Pour le juge constitutionnel, fixer le scrutin au 2 juin reviendrait à « créer un vide institutionnel non prévu par la Constitution », contredisant le « principe à valeur constitutionnelle de sécurité juridique et de stabilité des institutions »
Le Conseil constitutionnel a rendu le 5 mars dernier une importante décision concernant l’organisation de l’élection présidentielle prévue en avril prochain. Réuni en session extraordinaire à la demande du président de la République, le gardien de la Constitution sénégalaise s’est prononcé sur trois questions clés soumises à son avis juridictionnel.
Report de la date du scrutin : non conforme à la Constitution
Dans un premier temps, le Conseil constitutionnel a analysé la proposition de reporter la date du scrutin au 2 juin 2024. Cette option avait émergé lors des discussions du dialogue politique national. Cependant, selon la haute juridiction, un tel report « ne trouverait de base légale ni dans la loi électorale ni dans [sa] décision n°1/C/2024 » du 15 février précédent.
En effet, dans sa décision précitée, le Conseil constitutionnel avait jugé que « la date de l’élection du président de la République ne peut être reportée au-delà de la durée du mandat qui arrive à terme le 2 avril 2024 ». Or, fixer le scrutin au 2 juin reviendrait à « créer un vide institutionnel non prévu par la Constitution », contredisant le « principe à valeur constitutionnelle de sécurité juridique et de stabilité des institutions ».
Citant abondamment sa propre jurisprudence, le Conseil a estimé que « la durée du mandat du président de la République ne peut être réduite ou allongée au gré des circonstances politiques ». Il en a conclu que la date du 2 juin était « non conforme à la Constitution ».
Maintien de la liste des 19 candidats validés
S’agissant de la seconde question, le Conseil a rappelé avoir examiné et validé la liste des 19 candidats à l’élection présidentielle par ses décisions des 12 janvier et 20 février derniers.

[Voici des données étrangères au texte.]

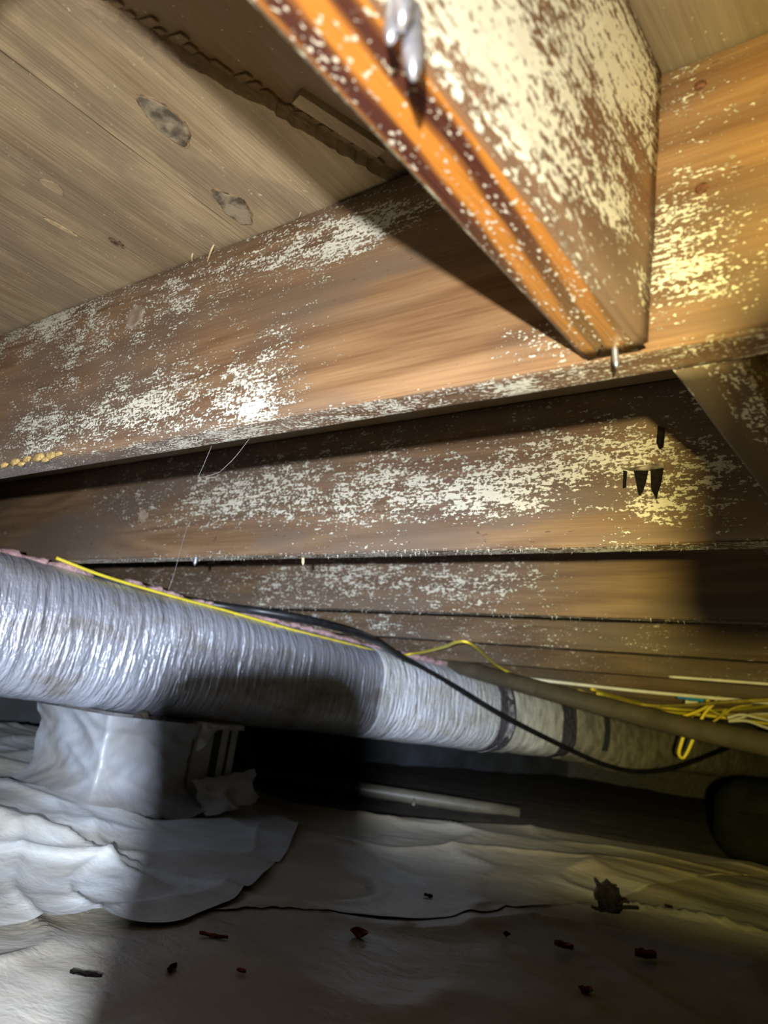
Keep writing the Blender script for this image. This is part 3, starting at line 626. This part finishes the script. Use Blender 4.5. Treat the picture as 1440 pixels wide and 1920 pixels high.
# pier wrapped in plastic
PX0, PX1, PY0, PY1 = -1.56, -1.335, .905, 1.105
pier = empty('wrapped_pier', (-1.44, 1.0, GZ)); tag(pier, 'short pier wrapped in wrinkled white plastic under the foil duct', 'pier')
bbox('pier_block', PX0 + .01, PX1 - .012, PY0 + .012, PY1 - .01, GZ - .02, -.058, W['concrete'], pier, .004)
def drape(name, corners, ztop, zbot, flare, mat, parent, seed, nu=90, nv=46, amp=.010, toff=0.0):
    path = [Vector((x, y, 0)) for x, y in corners]; Ls = [0]
    for i in range(1, len(path)): Ls.append(Ls[-1] + (path[i] - path[i - 1]).length)
    cx_ = sum(p.x for p in path) / len(path); cy_ = sum(p.y for p in path) / len(path); V = []; Fc = []
    for j in range(nv + 1):
        v = j / nv
        for i in range(nu + 1):
            s = Ls[-1] * i / nu; k = max(q for q in range(len(Ls) - 1) if Ls[q] <= s + 1e-9); p = path[k].lerp(path[k + 1], (s - Ls[k]) / (Ls[k + 1] - Ls[k]))
            out = Vector((p.x - cx_, p.y - cy_, 0)).normalized(); f = flare * sm(.55, 1, v) ** 1.5
            w = amp * (.55 * ridge((s * 7 + seed + v * 2.2, v * 1.3, seed), 1.0) + .5 * ridge((s * 13 - v * 3.5, v * 2.2, seed + 2), 1.0) + .22 * ridge((s * 27 + v * 5, v * 6, seed + 5), 1.0)) * (1 - .3 * v)
            if toff: w += toff * max(0, .16 - v) * (1 + noise.noise(Vector((s * 14, seed, 0))))
            q = p + out * (f + w); zz = ztop + (zbot - ztop) * (1 - (1 - v) ** 1.15)
            if v > .8: zz = max(zz, 0) if False else zz + .012 * ridge((s * 16, seed, v * 4), 1.0) * (v - .8) * 5
            V.append(Vector((q.x, q.y, zz)))
    for j in range(nv):
        for i in range(nu): k = j * (nu + 1) + i; Fc.append((k, k + 1, k + nu + 2, k + nu + 1))
    return obj(name, V, Fc, mat, parent)
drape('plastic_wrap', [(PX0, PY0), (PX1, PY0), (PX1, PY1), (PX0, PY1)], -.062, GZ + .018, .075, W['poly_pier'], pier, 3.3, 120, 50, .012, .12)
# white metal post behind it with two dark channels
post = empty('white_post', (-1.40, 1.22, GZ)); tag(post, 'white metal post with dark vertical channels, right of the wrapped pier', 'post')
bbox('post_body', -1.47, -1.36, 1.135, 1.262, GZ - .02, -.055, W['whitepaint'], post, .003)
for y0, y1 in ((1.190, 1.212), (1.232, 1.240)): bbox('channel', -1.362, -1.3585, y0, y1, GZ + .03, -.070, W['slot'], post, .0008)
bbox('cap_plate', -1.48, -1.352, 1.12, 1.27, -.068, -.056, W['whitepaint'], post, .002)
def flap(name, px, X, mat, parent, amp=.01, seed=0):
    """a crumpled scrap spanned between four pixel corners lying about the plane X"""
    a, b, c, d = [atX(x, y, X + dx) for x, y, dx in px]; n = 16; V = []; Fc = []
    for j in range(n + 1):
        for i in range(n + 1):
            p = a.lerp(b, i / n).lerp(d.lerp(c, i / n), j / n); V.append(p + Vector((amp * ridge((p.y * 22 + seed, p.z * 30, 0), 1) ** 2, 0, amp * .5 * noise.noise(p * 30))))
    for j in range(n):
        for i in range(n): k = j * (n + 1) + i; Fc.append((k, k + 1, k + n + 2, k + n + 1))
    return obj(name, V, Fc, mat, parent)
flap('torn_plastic', [(370, 1352, .03), (432, 1362, .02), (398, 1372, .03), (366, 1412, .03)], -1.36, W['poly_left'], post, .012, 1)
flap('torn_plastic', [(352, 1462, .03), (470, 1440, .03), (476, 1498, .07), (380, 1530, .09)], -1.36, W['poly_left'], post, .02, 2)
flap('torn_plastic', [(455, 1445, .03), (464, 1450, .03), (476, 1496, .06), (455, 1500, .06)], -1.36, W['poly_left'], post, .01, 4)
# mud daubs on top of the pier
for k, (px, py) in enumerate([(258, 1347), (275, 1350), (292, 1352), (308, 1354), (270, 1342)]):
    c = atX(px, py, -1.325); bm = bmesh.new(); bmesh.ops.create_icosphere(bm, subdivisions=2, radius=.011)
    for v in bm.verts: v.co = v.co * (1 + .4 * noise.noise(v.co * 70 + Vector((k, 0, 0)))) + c
    me = bpy.data.meshes.new('mud_lump'); bm.to_mesh(me); bm.free(); me.materials.append(W['dirt']); o = bpy.data.objects.new('mud_lump', me); C.objects.link(o); o.parent = pier; o.matrix_parent_inverse = pier.matrix_world.inverted()

# drain pipe beyond the sheets
pv = empty('drain_pipe', (-1.7, 2.2, GZ)); tag(pv, 'cream plastic drain pipe with a tee and riser lying beyond the sheets', 'pipe')
a, b_ = Vector((-2.12, 1.90, -.232)), Vector((-1.33, 2.60, -.250)); dd = (b_ - a).normalized(); at_ = lambda t: a.lerp(b_, t)
tube('pipe_run', [at_(0), at_(.5), at_(1)], .023, W['pvc'], pv, 18, 4)
for t0, t1, r in ((.02, .16, .030), (.24, .31, .029), (.33, .40, .029), (.44, .47, .028)): tube('pipe_coupling', [at_(t0), at_((t0 + t1) / 2), at_(t1)], r, W['pvc'], pv, 18, 2)
tp = at_(.10); tube('riser_pipe', [tp, tp + Vector((-.01, -.01, .06)), tp + Vector((-.03, -.02, .12)), tp + Vector((-.03, -.02, .30))], .026, W['pvc'], pv, 18, 6)
tube('pipe_coupling', [tp + Vector((-.03, -.02, .16)), tp + Vector((-.03, -.02, .20))], .031, W['pvc'], pv, 18, 1, straight=True)
lg = at_(.66); tube('support_stake', [lg + Vector((0, -.02, 0)), lg + Vector((.01, -.03, -.04))], .008, W['pvc'], pv, 8, 1, straight=True)

# dark wrapped drum at the right edge
dc = atD(1452, 1548, 2.45); V = []; Fc = []; n, m = 30, 40
dr = empty('wrapped_drum', (dc.x, dc.y, GZ)); tag(dr, 'dark olive rounded drum on the ground at the right edge', 'drum')
for i in range(n + 1):
    th = PI * i / n
    for k in range(m):
        ph = 2 * PI * k / m; e = Vector((math.sin(th) * math.cos(ph), math.sin(th) * math.sin(ph), math.cos(th)))
        kk = (abs(e.x) ** 3 + abs(e.y) ** 3 + abs(e.z) ** 3) ** (-1 / 3) * (1 + .02 * noise.noise(e * 3)); V.append(Vector((dc.x + .17 * kk * e.x, dc.y + .17 * kk * e.y, dc.z + .135 * kk * e.z)))
for i in range(n):
    for k in range(m): k2 = (k + 1) % m; Fc.append((i * m + k, (i + 1) * m + k, (i + 1) * m + k2, i * m + k2))
obj('drum_body', V, Fc, W['drum'], dr)
hp = [dc + Vector((.175 * math.cos(t), .175 * math.sin(t), .03)) for t in np.linspace(0, 2 * PI, 49)]
tube('drum_hoop', hp, .005, W['drum'], dr, 6, straight=True)

# ------------------------------------------------------------------ litter on the sheets
def lit_z(x, y): return max(ground(x, y) + .006 + wr(x, y, 2.0, .8), -1)
def leaf(px, py, ln, wd_, ang, lab, mat='leaf', z=None, curl=.6):
    ln *= 1.45; wd_ *= 1.6
    p = atZ(px, py, GZ + .004); zz = lit_z(p.x, p.y) - .0015 if z is None else z(p.x, p.y) + .0006; p = atZ(px, py, zz); n = 8; V = []; Fc = []
    for i in range(n + 1):
        t = i / n; w = wd_ * (math.sin(PI * min(1, t * .97 + .03)) ** .7)
        for s in (-1, -.5, 0, .5, 1):
            x, y = (t - .5) * ln, s * w * .5 * (1 + .2 * noise.noise(Vector((t * 6, s, px)))); c, q = math.cos(ang), math.sin(ang)
            V.append(Vector((p.x + x * c - y * q, p.y + x * q + y * c, zz + curl * wd_ * (abs(s) ** 1.5) * .5 + .15 * ln * (t - .5) ** 2 + .002 * noise.noise(Vector((t * 5, s * 2, py))))))
    for i in range(n):
        for k in range(4): j = i * 5 + k; Fc.append((j, j + 1, j + 6, j + 5))
    o = obj('dry_leaf', V, Fc, W[mat]); tag(o, lab, 'leaf', 'dead leaves on the plastic')
leaf(1211, 1797, .020, .017, .8, 'largest round rust brown leaf, low right on the near sheet')
leaf(1057, 1778, .017, .012, .2, 'rusty leaf left of the largest round one, below the root tuft')
leaf(1098, 1862, .014, .010, 1.6, 'dark brown leaf lowest right, under the other two')
leaf(672, 1757, .020, .014, 2.3, 'rusty leaf in the middle, just below the sheet overlap')
leaf(400, 1758, .022, .006, .6, 'narrow dark leaf lying level, left of the rusty middle leaf')
leaf(322, 1819, .018, .005, 2.2, 'thin dark leaf near the shadow edge, bottom left', 'root')
leaf(160, 1831, .020, .006, .7, 'dark curled leaf at bottom left on the lit plastic', 'root')
leaf(452, 1823, .007, .005, .3, 'tiny reddish leaf crumb below the narrow dark leaf')
leaf(950, 1755, .014, .006, 2.0, 'small dark leaf between the rusty middle leaf and the root tuft', 'root')
leaf(803, 1682, .010, .008, .3, 'small dark leaf above the sheet overlap, middle right', 'root', zM)
leaf(1254, 1703, .009, .008, .3, 'small round dark leaf right of the root tuft', 'root', zM)
leaf(95, 1635, .008, .005, .3, 'tiny brown leaf crumb on the bright left sheet', 'leaf', zM)
# root tuft poking through the overlap
rp = atZ(1146, 1697, GZ + .02); rt = empty('root_tuft', rp); tag(rt, 'dark tuft of looping roots poking through the sheet overlap', 'roots')
bm = bmesh.new(); bmesh.ops.create_icosphere(bm, subdivisions=3, radius=.024)
for v in bm.verts: v.co = Vector((v.co.x * .8, v.co.y * .8, v.co.z * 1.2)) * (1 + .6 * noise.noise(v.co * 60)) + rp
me = bpy.data.meshes.new('root_clump'); bm.to_mesh(me); bm.free(); me.materials.append(W['root']); o = bpy.data.objects.new('root_clump', me); C.objects.link(o); o.parent = rt; o.matrix_parent_inverse = rt.matrix_world.inverted()
rD = float(R[:, 2] @ np.array(rp))
for pp in ([(1140, 1690), (1128, 1672), (1120, 1655), (1130, 1668), (1142, 1686)], [(1142, 1705), (1125, 1710), (1114, 1720), (1125, 1730), (1145, 1725), (1155, 1708)], [(1130, 1690), (1118, 1684), (1120, 1676), (1132, 1680)],
           [(1150, 1703), (1175, 1702), (1198, 1703)], [(1160, 1696), (1168, 1690), (1180, 1692)], [(1136, 1700), (1120, 1704), (1110, 1700)]):
    tube('root', [atD(x, y, rD - .02) for x, y in pp], 0.0024, W['root'], rt, 6, 8)

# cobweb strands
cw_ = [([(468, 822), (440, 858), (412, 885)], .395), ([(397, 836), (376, 885), (370, 893)], .395), ([(412, 885), (388, 893), (372, 895)], .395)]
o = empty('cobweb', atY(468, 822, .395)); tag(o, 'fine cobweb strands hanging from the nearest joist', 'cobweb')
for pp, Y in cw_: tube('web_strand', [atY(x, y, Y) for x, y in pp], 0.00009, W['silk'], o, 5, 6)
o2 = empty('cobweb', atY(352, 985, .752)); tag(o2, 'single cobweb strand hanging from the second joist to the duct', 'cobweb')
tube('web_strand', [atY(x, y, .75) for x, y in ((352, 985), (336, 1040), (326, 1078), (316, 1106))], 0.0002, W['silk'], o2, 5, 6)

# ------------------------------------------------------------------ foundation walls
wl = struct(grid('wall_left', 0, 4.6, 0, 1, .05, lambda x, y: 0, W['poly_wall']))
me = wl.data
V = [v.co for v in me.vertices]
nxw, nyw = int(4.6 / .05), int(1 / .05)
for j in range(nyw + 1):
    for i in range(nxw + 1):
        y = -2.2 + 9.2 * i / nxw; z = -.30 + .70 * j / nyw; me.vertices[j * (nxw + 1) + i].co = Vector((-3.14 + .03 * ridge((y * 3, z * 5, 0), 1) ** 2 * (1 - j / nyw) + .012 * noise.noise(Vector((y * 6, z * 6, 1))), y, z))
struct(bbox('wall_back', -3.2, 1.66, 7.0, 7.15, -.35, ZT + .02, W['concrete']))
struct(bbox('wall_right', 1.6, 1.75, -2.2, 7.0, -.35, ZT + .02, W['concrete']))
struct(bbox('wall_near', -3.2, 1.66, -2.35, -2.2, -.35, ZT + .02, W['concrete']))

# the photographer's phone, held just behind the lens: its shadow falls across the duct and the ground
ph = empty('phone', (0, 0, 0)); tag(ph, 'black phone held at the viewpoint, with added shadow blockers for finger and sleeve', 'phone')
LC = R.T @ np.array(LAMP)                               # the lamp in camera axes (right, down, forward)
def plate(name, x0, x1, y0, y1, f, r, th=.008):
    """rounded slab facing the scene; its outline is given where its shadow rays cross the lens plane and drawn back to distance f"""
    k = (f - LC[2]) / (-.009 - LC[2]); ol = []
    for (qx, qy, a0) in ((x1 - r, y0 + r, -90), (x1 - r, y1 - r, 0), (x0 + r, y1 - r, 90), (x0 + r, y0 + r, 180)):
        for q in range(7): a = math.radians(a0 + 15 * q); ol.append((LC[0] + (qx + r * math.cos(a) - LC[0]) * k, LC[1] + (qy + r * math.sin(a) - LC[1]) * k))
    n = len(ol); V = [Vector(R[:, 0] * x + R[:, 1] * y + R[:, 2] * f) for x, y in ol] + [Vector(R[:, 0] * x + R[:, 1] * y + R[:, 2] * (f - th)) for x, y in ol]
    return obj(name, V, [tuple(range(n)), tuple(range(n, 2 * n))[::-1]] + [(i, (i + 1) % n, n + (i + 1) % n, n + i) for i in range(n)], W['phone'], ph, smooth=False)
plate('phone_body', -.079, -.027, -.010, .15, -.009, .012)
plate('clamp', .035, .10, -.068, -.009, -.045, .012)  # added unseen slab standing in for a finger, darkens the right of the joists
gk = (-.04 - LC[2]) / (-.009 - LC[2])
gp = [Vector(R[:, 0] * (LC[0] + (x - LC[0]) * gk) + R[:, 1] * (LC[1] + (y - LC[1]) * gk) + R[:, 2] * -.04) for x, y in ((-.050, .058), (-.01, .068), (.06, .084), (.14, .104))]
tube('arm_shade_tube', gp, .026, W['phone'], ph, 16, 6)  # added unseen tube standing in for the sleeved arm that shades the ground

Ni la Constitution, ni le Code électoral ne prévoient d’autres modalités de détermination de cette liste, a-t-il souligné.
En outre, l’article 92 de la Loi fondamentale dispose que les décisions du Conseil constitutionnel « ne sont susceptibles d’aucune voie de recours et s’imposent à toutes les autorités ». Il a donc jugé que seul un réexamen de candidatures en cas de « double nationalité découverte postérieurement » était envisageable, conformément à l’article 34 de la Constitution.
Non applicabilité de l’article 36 alinéa 2
S’agissant enfin de l’accord sur l’application de l’article 36 alinéa 2 garantissant la continuité de l’État, le Conseil a estimé que cette disposition ne s’appliquait pas en l’espèce. En effet, celle-ci régit le cas où « le mandat du Président en exercice arrive à son terme après l’élection de son successeur ».
Or, dans la présente situation où l’échéance du mandat approche sans qu’un nouveau Président n’ait été élu du fait du report du scrutin, « l’arrivée à terme du mandat […] n’est pas prévue par la Constitution ». Le Conseil a donc jugé que cet article « n’est pas applicable » si le scrutin n’a pas lieu avant la fin du mandat actuel.
Cette décision du juge constitutionnel, longuement motivée, vient donc clore le débat sur les principales questions liées à l’organisation de l’élection présidentielle dont la date butoir du 2 avril approche à grands pas. Le processus électoral semble devoir se dérouler tel que prévu initialement par le cadre constitutionnel et législatif en vigueur.